Universal service unites Israel, secures Gaza borders, rejects privilege, and reinforces national resilience against threats.
Yisrael Beytenu chairman Avigdor Liberman has drawn a sharp line in Israel’s political sand, demanding a binding commitment to a universal and equal Draft Law as a foundation for Israel’s next government.
In a letter sent Saturday night to opposition leaders challenging Prime Minister Benjamin Netanyahu, Liberman called for immediate agreement on principles that place Israel’s security, equality, and shared responsibility above sectoral politics.
At the core of the proposal is a simple but uncompromising demand: every Israeli citizen, at age 18, must report for enlistment—Jews, Muslims, Christians, Druze, and Circassians alike. No symbolic exemptions. No political carve-outs.

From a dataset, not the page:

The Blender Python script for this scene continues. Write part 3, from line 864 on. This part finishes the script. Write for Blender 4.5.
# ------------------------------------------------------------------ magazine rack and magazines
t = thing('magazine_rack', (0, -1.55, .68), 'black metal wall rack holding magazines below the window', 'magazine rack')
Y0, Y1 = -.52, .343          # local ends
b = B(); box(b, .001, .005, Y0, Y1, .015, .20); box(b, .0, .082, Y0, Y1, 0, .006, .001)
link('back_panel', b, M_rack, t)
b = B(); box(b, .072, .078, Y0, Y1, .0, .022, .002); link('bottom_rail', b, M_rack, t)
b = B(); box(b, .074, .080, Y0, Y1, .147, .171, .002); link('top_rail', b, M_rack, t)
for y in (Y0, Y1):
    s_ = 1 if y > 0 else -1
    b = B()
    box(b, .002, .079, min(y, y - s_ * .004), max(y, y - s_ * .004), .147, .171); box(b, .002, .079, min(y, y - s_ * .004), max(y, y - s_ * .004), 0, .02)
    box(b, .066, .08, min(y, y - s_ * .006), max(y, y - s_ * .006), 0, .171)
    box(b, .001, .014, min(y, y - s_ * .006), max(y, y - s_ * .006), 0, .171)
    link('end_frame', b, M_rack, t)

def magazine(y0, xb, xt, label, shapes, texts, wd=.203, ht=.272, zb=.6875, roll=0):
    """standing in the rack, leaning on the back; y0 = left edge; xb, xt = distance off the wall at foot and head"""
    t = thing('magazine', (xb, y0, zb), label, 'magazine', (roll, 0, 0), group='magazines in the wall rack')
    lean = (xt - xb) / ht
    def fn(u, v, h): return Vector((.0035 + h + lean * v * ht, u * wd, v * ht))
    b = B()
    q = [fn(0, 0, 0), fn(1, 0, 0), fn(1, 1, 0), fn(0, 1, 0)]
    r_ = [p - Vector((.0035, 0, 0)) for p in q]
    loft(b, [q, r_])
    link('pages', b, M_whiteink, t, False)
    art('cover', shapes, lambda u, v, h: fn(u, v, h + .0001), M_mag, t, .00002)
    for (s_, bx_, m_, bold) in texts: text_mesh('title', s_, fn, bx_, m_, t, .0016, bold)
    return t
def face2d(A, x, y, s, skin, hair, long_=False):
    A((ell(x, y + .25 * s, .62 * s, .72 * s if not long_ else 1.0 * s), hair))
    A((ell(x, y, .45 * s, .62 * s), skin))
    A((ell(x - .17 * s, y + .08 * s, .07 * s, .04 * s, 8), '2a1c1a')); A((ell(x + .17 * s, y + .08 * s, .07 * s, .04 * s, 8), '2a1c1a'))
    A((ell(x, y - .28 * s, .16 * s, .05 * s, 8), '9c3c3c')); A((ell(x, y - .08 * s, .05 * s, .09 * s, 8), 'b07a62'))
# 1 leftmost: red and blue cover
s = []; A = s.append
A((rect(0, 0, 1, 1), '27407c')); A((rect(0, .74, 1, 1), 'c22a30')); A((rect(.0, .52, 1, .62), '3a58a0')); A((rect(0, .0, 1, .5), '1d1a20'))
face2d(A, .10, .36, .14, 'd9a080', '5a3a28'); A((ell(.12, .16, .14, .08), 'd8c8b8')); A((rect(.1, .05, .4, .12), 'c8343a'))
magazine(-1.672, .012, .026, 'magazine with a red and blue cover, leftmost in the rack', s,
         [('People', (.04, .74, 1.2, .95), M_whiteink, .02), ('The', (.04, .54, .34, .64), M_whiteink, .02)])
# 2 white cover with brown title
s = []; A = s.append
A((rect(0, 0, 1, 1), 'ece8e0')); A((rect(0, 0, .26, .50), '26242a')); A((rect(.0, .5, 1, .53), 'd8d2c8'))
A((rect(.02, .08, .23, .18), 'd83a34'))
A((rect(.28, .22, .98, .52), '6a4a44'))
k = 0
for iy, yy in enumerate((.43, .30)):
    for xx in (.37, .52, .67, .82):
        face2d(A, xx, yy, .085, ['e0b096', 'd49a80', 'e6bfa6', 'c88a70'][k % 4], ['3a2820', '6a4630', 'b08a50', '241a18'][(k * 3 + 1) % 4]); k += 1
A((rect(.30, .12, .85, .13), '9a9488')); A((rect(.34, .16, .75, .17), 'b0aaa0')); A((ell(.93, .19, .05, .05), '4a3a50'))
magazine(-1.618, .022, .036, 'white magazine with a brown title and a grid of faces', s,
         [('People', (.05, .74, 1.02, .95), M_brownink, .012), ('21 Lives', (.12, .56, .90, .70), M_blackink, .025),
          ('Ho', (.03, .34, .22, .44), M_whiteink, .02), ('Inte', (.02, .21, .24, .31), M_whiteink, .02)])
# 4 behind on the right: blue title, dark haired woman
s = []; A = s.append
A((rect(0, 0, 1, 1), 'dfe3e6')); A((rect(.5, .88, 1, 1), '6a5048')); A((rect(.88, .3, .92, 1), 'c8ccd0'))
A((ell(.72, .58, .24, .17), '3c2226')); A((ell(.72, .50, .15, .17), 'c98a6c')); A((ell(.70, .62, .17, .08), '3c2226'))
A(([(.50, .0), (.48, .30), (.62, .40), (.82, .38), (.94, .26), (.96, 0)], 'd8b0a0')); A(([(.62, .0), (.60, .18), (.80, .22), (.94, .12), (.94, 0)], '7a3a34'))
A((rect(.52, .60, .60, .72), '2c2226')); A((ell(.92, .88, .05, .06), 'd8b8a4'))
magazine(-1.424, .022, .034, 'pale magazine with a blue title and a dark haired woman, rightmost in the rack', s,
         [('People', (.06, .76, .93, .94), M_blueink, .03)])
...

Under the plan, only the IDF—not politicians—would decide who serves in military roles and who is directed to civilian service, strictly according to national needs and individual capability. Quotas, targets, and blanket exemptions would be eliminated entirely.
Civilian service would be centralized under the Defense Ministry, cutting out outside NGOs and fragmented bureaucracies that have diluted accountability for years.
The most controversial clause directly confronts chronic draft evasion: those who refuse to serve lose state benefits and institutional funding, enforced through personal and organizational sanctions defined by law.
Liberman’s final principle is absolute: 100% rights and benefits for those who serve, zero for those who evade. He insists this law must be passed in the opening session of the next Knesset, making equality of service a non-negotiable pillar of national policy.
For a country fighting on multiple fronts, Liberman’s message is clear: national survival demands national participation.